We are studying 1 Chronicles 16 (more specifically, 1 Chronicles 16:8-12, 19-27) for Sunday, December 8. This is the Chronicler’s glance back at the worship that accompanied David’s installation of the Ark of God in the tent he had prepared for it in Jerusalem. [A few notes on the text are here.] Here are some questions we might ask ourselves or one another as we study this text:

Chapter 16 of 1 Chronicles describes a significant, communal celebration: there have been sacrifices, blessings of the people, everyone has gotten food (16:3), and there has been a lot of music (16:4-6). Knowing what we know about worship in our own context – what does all this tell us about what is going on in this passage? Why is that? [For instance – how much do our answers draw on our own experiences of worship?]


Most of chapter 16 provides the text of psalms (Psalms 105, 96, and 106) that are used in “singing of praises to YHWH”; this seems to be the beginning of the institution of regular worship observance in Jerusalem, in addition to worship that is being conducted elsewhere (1 Chronicles 16:37-42). Why do we think the Chronicler has included the text of these psalms here? What are some of the reasons people quote “worship words”? What effect do these words have on the reader? (For instance, do they give us a sense of mood? Do they emphasize anything in particular about God? Or …?) What do we think the Chronicler is trying to communicate here?
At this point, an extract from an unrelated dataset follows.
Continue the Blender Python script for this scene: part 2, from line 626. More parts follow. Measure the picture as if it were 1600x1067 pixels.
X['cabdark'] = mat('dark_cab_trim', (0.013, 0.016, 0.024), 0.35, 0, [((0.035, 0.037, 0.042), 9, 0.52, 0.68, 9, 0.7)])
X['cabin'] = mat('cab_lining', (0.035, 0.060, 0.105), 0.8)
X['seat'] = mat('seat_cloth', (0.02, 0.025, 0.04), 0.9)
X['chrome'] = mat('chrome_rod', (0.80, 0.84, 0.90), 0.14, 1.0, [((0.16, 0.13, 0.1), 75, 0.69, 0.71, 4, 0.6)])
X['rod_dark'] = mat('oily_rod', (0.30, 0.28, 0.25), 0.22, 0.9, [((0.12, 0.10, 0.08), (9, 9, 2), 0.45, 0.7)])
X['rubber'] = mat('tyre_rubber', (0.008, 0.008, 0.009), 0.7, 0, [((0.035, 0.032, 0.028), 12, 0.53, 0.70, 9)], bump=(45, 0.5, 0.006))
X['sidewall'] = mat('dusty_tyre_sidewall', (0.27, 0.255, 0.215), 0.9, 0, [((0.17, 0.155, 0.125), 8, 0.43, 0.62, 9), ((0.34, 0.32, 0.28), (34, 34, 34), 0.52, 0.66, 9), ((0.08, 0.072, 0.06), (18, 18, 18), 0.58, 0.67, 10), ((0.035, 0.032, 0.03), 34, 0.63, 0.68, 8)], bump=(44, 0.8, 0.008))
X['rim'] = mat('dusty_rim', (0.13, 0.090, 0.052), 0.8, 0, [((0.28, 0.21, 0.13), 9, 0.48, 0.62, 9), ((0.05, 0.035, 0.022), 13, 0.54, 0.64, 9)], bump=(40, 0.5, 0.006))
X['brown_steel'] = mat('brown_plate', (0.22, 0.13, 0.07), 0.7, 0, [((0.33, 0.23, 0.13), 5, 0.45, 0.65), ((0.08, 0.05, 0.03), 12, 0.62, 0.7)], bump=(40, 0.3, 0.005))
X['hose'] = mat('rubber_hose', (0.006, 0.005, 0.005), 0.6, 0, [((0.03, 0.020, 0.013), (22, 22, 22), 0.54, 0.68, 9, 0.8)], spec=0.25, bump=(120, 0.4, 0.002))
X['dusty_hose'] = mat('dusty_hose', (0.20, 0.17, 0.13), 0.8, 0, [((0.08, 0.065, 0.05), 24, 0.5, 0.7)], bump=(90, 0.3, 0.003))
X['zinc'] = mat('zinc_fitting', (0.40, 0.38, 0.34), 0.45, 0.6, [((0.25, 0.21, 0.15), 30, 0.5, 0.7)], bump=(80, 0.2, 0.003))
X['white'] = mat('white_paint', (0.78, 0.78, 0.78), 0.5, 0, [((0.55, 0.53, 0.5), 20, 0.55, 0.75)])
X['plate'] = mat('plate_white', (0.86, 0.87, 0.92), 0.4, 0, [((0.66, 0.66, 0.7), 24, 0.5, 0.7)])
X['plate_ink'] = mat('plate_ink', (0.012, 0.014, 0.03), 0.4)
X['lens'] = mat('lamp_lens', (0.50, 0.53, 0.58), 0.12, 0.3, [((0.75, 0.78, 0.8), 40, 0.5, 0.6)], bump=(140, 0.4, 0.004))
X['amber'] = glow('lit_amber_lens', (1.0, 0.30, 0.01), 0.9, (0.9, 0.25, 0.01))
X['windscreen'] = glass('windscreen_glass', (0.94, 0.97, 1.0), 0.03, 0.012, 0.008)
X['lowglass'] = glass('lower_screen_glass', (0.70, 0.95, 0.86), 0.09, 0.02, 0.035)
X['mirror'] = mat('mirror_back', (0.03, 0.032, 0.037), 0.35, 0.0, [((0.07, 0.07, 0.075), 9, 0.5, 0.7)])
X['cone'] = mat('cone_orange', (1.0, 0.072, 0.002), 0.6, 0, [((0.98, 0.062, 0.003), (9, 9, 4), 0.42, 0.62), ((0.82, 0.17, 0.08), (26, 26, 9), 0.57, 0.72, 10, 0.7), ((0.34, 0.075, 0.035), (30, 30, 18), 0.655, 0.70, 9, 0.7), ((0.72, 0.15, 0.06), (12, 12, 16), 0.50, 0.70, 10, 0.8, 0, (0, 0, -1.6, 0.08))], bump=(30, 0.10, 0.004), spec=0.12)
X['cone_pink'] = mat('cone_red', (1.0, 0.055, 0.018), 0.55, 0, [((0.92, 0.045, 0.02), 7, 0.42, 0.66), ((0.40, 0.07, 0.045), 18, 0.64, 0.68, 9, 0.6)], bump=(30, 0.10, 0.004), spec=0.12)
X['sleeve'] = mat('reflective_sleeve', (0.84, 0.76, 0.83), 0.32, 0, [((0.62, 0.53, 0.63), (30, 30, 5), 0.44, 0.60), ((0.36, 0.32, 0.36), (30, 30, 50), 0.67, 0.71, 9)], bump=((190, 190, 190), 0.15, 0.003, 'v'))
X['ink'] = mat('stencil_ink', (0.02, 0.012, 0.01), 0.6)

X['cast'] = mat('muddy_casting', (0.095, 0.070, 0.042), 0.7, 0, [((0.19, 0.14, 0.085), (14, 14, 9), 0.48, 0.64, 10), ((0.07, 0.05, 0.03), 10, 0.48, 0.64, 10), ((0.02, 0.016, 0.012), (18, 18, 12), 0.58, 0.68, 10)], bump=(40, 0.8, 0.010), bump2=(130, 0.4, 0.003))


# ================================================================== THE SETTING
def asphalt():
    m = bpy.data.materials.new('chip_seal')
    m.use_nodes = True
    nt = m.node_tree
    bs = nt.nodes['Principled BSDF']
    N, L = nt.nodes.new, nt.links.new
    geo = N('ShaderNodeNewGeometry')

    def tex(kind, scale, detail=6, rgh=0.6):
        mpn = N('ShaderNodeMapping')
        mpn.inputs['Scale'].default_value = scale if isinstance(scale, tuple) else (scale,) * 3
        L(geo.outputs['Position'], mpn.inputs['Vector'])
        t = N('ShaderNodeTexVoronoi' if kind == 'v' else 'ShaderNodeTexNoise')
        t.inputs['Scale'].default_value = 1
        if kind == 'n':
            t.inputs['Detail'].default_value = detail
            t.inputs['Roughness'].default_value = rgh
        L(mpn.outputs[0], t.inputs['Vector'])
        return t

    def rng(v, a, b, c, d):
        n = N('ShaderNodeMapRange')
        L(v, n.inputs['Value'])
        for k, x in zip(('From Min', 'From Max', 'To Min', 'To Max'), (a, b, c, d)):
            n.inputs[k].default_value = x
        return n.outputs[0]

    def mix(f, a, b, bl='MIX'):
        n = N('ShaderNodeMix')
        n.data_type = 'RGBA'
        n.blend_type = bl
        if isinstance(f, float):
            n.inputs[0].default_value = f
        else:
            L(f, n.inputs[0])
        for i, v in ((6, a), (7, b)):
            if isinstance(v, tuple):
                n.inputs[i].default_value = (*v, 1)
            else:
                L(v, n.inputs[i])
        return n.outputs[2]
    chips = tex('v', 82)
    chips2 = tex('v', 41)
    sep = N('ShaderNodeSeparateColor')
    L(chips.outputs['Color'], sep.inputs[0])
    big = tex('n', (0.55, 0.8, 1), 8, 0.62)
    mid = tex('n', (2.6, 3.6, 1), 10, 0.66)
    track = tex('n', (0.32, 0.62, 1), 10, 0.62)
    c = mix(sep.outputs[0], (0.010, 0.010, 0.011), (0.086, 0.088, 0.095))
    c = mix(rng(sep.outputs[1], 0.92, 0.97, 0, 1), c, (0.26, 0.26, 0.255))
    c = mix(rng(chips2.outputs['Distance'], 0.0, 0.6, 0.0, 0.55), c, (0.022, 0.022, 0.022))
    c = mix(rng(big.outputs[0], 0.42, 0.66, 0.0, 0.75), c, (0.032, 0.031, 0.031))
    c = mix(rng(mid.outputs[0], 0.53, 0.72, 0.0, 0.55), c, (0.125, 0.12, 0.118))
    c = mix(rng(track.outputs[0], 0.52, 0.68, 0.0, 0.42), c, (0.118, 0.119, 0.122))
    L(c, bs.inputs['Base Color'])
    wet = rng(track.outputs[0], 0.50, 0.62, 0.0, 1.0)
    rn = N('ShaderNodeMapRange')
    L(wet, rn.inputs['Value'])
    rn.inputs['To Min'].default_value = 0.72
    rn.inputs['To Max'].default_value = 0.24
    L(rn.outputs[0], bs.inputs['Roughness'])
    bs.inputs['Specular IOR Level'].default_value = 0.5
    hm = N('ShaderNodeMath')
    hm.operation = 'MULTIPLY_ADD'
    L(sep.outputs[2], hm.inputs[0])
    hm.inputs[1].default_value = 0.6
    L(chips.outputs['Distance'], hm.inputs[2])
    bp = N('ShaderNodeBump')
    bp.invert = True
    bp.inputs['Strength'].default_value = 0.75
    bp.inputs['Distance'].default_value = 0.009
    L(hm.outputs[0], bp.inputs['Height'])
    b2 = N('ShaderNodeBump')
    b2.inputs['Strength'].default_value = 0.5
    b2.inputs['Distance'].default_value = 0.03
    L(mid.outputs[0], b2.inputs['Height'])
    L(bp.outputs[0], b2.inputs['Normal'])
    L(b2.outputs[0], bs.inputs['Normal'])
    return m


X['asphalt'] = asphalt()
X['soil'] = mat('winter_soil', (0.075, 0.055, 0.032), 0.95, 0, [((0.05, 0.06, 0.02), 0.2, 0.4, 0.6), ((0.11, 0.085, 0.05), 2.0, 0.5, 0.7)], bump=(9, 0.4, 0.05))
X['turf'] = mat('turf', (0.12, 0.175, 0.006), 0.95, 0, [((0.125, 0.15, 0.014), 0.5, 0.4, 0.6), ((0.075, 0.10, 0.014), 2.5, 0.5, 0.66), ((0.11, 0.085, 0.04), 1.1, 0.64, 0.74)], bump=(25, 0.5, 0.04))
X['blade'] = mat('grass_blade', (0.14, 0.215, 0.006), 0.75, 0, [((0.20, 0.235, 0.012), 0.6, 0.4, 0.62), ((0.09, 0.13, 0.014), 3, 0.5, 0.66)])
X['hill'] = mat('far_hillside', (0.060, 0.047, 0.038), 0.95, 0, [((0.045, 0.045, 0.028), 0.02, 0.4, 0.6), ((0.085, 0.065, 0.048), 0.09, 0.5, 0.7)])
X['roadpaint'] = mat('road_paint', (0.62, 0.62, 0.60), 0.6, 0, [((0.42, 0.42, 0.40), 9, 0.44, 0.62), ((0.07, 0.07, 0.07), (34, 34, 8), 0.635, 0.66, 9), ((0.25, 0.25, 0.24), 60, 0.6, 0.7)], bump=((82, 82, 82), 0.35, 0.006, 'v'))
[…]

If we focus on the specific text of the psalms included here – what do we notice? What do they tell us about God? What image do they give us of God? What do they instruct the listeners to do, think, or feel?

Do we count ourselves among “the listeners”? How does reading these words make us think, or feel? Why is that, do we think?


Remembering that the Ark of God is a focal point of this worship – what difference does the presence of a sacred object like the Ark make in the celebration of worship, do we think? Why?


We know that the Chronicler is writing about worship that occurred in “the past,” relative to the Chronicler’s own time. This may make us think about the way worshippers at different times experience the same words, in particular, the words of the psalms included in the text. We may want to spend some time thinking about the different experiences of the original worshippers, the worshippers of the Chronicler’s time, and our own experience in using these same psalms, either in worship, or in study.